This study combined data from over 11k+ Finnish bettors reveals how winning money fundamentally alters our decision-making, and how our intelligence and personality determine just how much we fall for this bias. Researchers analyzed a full year of online horse betting behavior alongside military intelligence tests and personality assessments, uncovering a phenomenon called the "house money effect,” which is after winning, people bet more money and return to betting sooner. But this effect wasn’t universal. Individuals with lower IQ scores, higher extraversion, and lower conscientiousness were significantly more susceptible to letting previous wins cloud their judgment.
The real-world implications are sobering. While the statistical effects may seem modest, they compound over time in any environment involving repeated financial decisions, not just gambling, but investing, spending, and even career choices. It’s like having a successful stock trade might embolden you to make riskier investments, or how a great purchase might lead to more impulsive shopping. The study suggests that certain personality profiles create this: extraverts may be wired for reward-seeking and optimism, leading them to overestimate future wins, while those lower in conscientiousness lack the impulse control to pump the brakes. Meanwhile, higher intelligence appears to provide some protection against these cognitive traps, possibly through better executive control and reduced bias susceptibility overall.
However, translating these findings to everyday life is complicated. The study focused exclusively on men aged 36-54 betting on horse races. There’s also a 16-35 year gap between when participants took their personality tests and when their betting behavior was recorded, though the fact that effects still emerged speaks to how stable and powerful these traits are. Perhaps most challenging is figuring out what to do with this knowledge: you can’t easily change your IQ or core personality, but understanding your vulnerabilities might help you build better safeguards.
What makes this research particularly valuable is its use of real money and real decisions over an extended period, rather than artificial laboratory tasks.

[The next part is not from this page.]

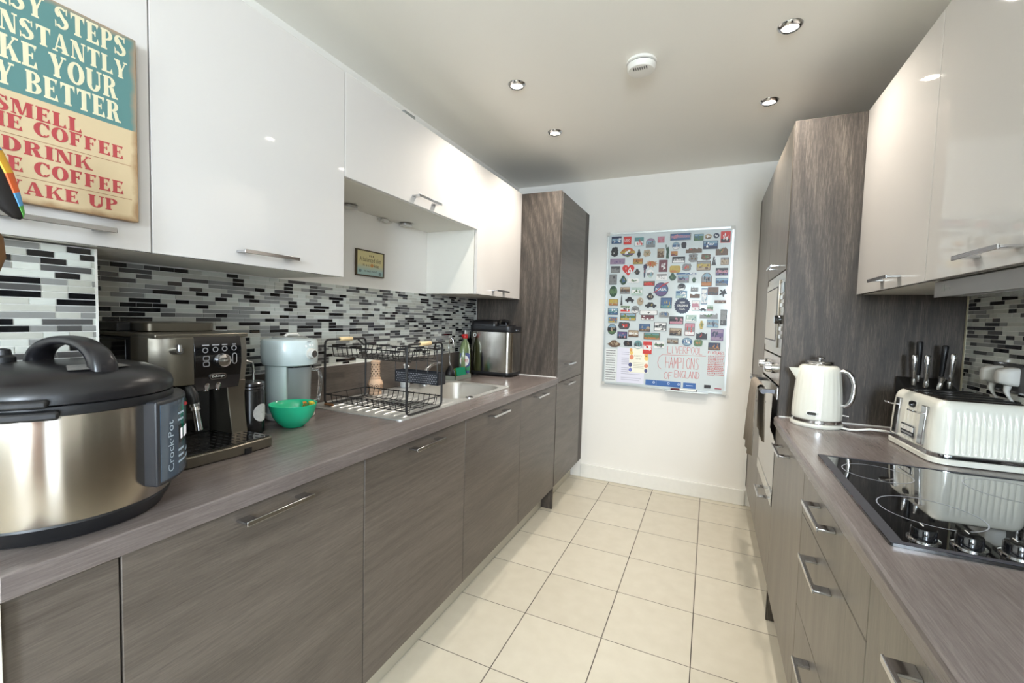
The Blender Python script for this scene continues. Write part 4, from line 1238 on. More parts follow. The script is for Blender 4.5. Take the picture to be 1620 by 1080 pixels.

It demonstrates that psychological traits measured decades ago can predict actual financial behavior today, and that cognitive biases aren’t just academic curiosities, they have tangible monetary consequences. The house money effect appears to be a fundamental quirk of human psychology, but we’re not all equally susceptible. Knowing where you fall on these personality dimensions could be the first step toward making better choices when fortune smiles on you.